─── Extracted information
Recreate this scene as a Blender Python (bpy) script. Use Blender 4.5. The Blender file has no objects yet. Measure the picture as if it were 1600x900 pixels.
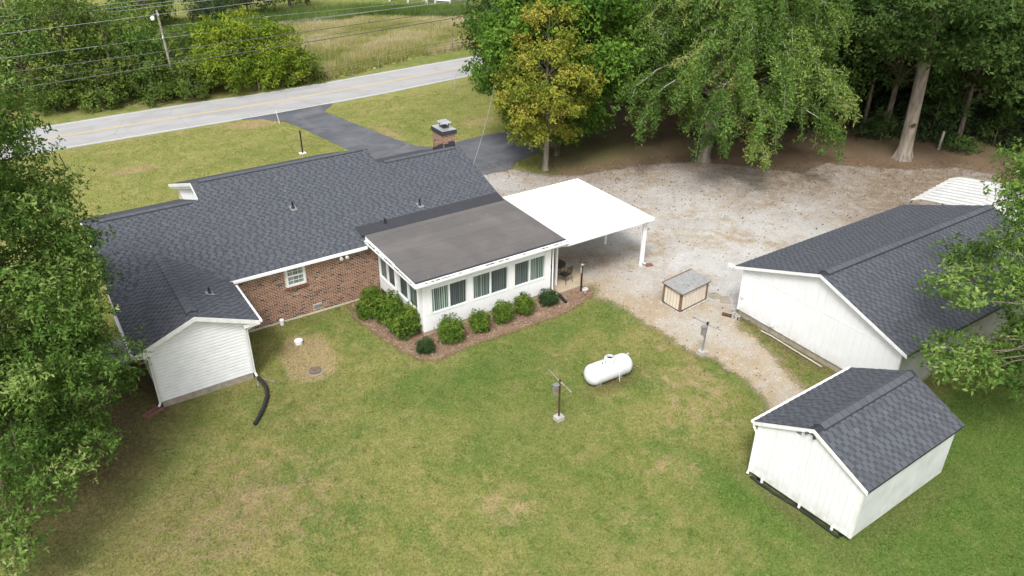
──────
─── Extracted information
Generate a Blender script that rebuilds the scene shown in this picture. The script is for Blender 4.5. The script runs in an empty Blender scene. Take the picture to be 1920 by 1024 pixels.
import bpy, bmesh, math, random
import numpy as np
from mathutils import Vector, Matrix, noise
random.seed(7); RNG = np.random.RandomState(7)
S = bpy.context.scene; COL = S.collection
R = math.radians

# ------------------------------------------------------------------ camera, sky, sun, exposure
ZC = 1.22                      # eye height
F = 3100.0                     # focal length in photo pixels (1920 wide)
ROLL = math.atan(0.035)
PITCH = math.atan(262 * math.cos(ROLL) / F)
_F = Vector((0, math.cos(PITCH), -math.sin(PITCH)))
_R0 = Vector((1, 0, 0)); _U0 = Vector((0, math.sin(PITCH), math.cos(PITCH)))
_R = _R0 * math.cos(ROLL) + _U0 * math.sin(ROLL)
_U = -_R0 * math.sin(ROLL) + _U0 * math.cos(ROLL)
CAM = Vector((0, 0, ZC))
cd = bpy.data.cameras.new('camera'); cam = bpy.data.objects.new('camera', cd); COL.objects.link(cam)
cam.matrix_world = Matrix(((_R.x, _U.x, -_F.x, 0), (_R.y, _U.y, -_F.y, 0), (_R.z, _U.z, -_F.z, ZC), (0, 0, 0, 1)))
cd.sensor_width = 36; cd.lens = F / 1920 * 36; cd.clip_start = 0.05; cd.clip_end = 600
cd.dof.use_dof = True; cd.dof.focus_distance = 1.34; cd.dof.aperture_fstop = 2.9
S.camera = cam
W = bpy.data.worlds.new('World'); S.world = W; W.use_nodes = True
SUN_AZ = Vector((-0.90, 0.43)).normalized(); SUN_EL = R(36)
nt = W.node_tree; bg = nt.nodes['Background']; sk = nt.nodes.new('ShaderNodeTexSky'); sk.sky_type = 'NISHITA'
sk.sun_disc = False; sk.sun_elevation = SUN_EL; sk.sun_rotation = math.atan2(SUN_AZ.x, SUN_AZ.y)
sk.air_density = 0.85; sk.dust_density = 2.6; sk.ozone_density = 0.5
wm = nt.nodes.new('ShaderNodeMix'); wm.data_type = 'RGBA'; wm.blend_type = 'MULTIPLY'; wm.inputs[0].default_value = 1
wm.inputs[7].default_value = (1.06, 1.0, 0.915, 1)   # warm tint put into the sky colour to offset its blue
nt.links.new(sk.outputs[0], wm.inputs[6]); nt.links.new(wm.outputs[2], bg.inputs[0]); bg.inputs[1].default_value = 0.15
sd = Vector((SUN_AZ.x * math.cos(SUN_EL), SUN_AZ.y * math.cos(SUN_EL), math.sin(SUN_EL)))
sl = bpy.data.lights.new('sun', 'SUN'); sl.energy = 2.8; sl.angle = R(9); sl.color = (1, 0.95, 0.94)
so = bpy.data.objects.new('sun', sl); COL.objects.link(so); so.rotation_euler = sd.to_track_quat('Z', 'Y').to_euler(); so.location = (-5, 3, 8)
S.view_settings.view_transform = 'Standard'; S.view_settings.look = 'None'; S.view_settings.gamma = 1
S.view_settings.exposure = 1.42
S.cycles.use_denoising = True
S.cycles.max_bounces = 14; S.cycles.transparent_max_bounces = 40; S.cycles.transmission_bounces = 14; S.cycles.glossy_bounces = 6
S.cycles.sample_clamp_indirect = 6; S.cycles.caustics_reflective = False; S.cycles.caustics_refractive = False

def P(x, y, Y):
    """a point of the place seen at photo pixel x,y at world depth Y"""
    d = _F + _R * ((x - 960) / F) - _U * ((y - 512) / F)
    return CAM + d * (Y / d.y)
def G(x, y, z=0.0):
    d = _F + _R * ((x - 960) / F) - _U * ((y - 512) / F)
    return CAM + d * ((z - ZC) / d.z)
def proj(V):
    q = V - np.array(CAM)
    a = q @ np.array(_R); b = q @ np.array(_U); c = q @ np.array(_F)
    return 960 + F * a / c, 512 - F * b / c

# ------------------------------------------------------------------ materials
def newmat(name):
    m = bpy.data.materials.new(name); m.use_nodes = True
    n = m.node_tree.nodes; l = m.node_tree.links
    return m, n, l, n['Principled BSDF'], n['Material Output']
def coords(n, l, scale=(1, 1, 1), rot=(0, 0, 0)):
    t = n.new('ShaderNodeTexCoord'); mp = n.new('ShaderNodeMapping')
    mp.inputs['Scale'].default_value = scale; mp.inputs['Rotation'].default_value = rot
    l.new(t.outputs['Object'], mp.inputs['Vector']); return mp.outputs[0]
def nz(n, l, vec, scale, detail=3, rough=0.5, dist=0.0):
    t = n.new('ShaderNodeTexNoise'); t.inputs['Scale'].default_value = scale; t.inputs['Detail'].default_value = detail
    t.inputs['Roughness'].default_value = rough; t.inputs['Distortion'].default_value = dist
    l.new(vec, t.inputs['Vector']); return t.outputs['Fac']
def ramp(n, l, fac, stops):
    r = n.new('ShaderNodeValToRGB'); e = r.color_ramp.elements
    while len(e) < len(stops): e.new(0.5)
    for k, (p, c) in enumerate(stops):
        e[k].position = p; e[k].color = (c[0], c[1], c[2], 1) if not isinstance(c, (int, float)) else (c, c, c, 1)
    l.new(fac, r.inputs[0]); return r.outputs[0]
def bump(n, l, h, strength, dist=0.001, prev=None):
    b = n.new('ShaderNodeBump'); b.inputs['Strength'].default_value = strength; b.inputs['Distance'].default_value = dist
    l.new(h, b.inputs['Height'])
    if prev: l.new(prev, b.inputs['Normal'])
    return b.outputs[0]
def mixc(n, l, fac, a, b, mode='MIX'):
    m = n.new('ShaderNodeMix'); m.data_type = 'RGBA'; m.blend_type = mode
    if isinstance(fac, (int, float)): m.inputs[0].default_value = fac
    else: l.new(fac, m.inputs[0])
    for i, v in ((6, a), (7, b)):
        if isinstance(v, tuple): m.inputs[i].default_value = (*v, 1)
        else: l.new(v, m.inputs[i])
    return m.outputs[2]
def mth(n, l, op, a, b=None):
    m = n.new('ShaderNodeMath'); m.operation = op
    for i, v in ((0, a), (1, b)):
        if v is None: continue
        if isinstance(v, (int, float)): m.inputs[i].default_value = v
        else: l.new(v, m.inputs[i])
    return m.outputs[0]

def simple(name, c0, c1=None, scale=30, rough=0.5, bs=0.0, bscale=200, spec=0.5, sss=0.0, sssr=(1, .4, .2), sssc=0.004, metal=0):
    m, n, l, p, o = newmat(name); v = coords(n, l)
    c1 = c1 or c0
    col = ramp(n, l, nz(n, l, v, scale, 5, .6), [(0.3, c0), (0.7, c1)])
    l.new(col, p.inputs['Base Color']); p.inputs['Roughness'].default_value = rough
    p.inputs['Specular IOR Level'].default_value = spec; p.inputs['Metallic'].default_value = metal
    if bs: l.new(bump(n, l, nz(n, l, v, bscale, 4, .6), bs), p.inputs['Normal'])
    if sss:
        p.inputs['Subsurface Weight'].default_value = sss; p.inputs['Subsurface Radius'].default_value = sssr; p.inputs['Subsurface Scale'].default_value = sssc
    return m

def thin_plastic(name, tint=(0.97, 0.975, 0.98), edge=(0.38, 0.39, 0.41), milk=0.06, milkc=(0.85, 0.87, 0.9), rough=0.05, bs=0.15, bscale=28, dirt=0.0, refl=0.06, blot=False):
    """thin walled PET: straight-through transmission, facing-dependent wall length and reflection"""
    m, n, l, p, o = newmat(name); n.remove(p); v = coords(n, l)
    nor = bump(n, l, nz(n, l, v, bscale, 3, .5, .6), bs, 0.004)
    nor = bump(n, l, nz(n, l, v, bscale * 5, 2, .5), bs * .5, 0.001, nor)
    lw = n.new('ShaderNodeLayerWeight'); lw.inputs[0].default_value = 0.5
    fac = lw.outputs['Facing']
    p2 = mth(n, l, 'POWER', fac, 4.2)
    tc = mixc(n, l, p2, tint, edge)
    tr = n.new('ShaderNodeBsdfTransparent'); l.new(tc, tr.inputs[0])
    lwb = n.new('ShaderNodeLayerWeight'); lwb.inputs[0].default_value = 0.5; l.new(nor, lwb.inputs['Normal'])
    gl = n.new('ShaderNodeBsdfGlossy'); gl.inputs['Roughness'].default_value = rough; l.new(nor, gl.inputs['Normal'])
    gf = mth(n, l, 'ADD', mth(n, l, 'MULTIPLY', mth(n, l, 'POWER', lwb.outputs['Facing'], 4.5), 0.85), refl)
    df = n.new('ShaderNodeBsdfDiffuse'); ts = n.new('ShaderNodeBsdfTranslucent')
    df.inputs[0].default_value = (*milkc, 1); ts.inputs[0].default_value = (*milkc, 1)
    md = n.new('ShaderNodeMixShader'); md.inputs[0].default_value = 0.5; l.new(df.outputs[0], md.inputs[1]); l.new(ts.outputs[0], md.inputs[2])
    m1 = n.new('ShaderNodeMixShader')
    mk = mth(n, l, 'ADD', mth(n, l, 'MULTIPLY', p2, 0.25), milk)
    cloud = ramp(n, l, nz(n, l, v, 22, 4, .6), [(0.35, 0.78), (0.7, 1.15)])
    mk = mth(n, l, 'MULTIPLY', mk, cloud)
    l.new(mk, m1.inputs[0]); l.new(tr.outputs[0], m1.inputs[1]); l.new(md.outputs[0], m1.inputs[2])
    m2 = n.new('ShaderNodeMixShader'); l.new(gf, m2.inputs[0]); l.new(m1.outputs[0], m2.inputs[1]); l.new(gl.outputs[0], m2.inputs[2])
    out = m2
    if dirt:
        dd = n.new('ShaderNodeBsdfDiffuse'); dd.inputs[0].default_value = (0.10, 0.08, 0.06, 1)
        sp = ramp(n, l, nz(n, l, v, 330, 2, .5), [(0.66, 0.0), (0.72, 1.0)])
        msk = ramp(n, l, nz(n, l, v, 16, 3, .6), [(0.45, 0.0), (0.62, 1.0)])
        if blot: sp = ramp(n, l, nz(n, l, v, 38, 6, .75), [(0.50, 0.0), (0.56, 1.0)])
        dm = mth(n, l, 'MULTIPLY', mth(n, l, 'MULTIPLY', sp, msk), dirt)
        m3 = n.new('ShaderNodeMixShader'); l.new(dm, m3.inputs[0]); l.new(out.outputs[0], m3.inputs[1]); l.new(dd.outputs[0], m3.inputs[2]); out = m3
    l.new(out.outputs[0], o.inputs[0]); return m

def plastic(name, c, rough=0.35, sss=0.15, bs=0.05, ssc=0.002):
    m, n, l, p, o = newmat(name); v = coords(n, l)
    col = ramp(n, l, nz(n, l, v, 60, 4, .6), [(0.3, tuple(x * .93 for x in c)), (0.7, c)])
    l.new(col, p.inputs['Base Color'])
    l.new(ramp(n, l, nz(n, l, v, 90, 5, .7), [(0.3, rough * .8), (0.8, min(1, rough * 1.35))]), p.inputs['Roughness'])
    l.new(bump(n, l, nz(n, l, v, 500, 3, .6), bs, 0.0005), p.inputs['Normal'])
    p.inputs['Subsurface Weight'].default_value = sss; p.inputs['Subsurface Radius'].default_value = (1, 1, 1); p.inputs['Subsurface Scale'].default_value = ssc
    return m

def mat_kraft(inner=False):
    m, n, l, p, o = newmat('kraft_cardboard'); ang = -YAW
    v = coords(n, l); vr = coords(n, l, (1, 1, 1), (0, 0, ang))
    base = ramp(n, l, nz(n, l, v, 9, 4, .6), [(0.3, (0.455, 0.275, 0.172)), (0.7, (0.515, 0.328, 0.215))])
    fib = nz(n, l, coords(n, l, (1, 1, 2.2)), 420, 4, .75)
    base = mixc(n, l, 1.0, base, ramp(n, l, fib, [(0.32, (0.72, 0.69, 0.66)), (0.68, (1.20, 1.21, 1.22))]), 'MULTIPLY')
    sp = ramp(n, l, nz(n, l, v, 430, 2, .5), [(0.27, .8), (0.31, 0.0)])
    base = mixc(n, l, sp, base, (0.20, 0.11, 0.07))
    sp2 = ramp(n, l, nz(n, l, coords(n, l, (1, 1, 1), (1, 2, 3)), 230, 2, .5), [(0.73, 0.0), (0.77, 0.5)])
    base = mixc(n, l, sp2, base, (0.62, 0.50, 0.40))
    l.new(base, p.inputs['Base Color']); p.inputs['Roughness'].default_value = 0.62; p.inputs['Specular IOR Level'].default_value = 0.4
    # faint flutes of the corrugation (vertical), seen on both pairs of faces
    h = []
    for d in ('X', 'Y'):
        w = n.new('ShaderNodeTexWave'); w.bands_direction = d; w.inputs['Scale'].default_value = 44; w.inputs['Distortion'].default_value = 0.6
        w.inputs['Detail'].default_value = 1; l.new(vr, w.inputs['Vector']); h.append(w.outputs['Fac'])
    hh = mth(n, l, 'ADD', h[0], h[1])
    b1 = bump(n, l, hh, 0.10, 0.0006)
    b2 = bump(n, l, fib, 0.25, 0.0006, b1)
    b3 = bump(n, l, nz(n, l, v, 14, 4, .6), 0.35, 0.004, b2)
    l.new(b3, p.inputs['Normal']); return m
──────
→ **Required work**
Starting at the line that contains "Generate a Blender", set down every line up to and including the line that contains "R = math.radians", exactly as given, and no other line.

→ **Result of this exercise**
Generate a Blender script that rebuilds the scene shown in this picture. The script is for Blender 4.5. The script runs in an empty Blender scene. Take the picture to be 1920 by 1024 pixels.
import bpy, bmesh, math, random
import numpy as np
from mathutils import Vector, Matrix, noise
random.seed(7); RNG = np.random.RandomState(7)
S = bpy.context.scene; COL = S.collection
R = math.radians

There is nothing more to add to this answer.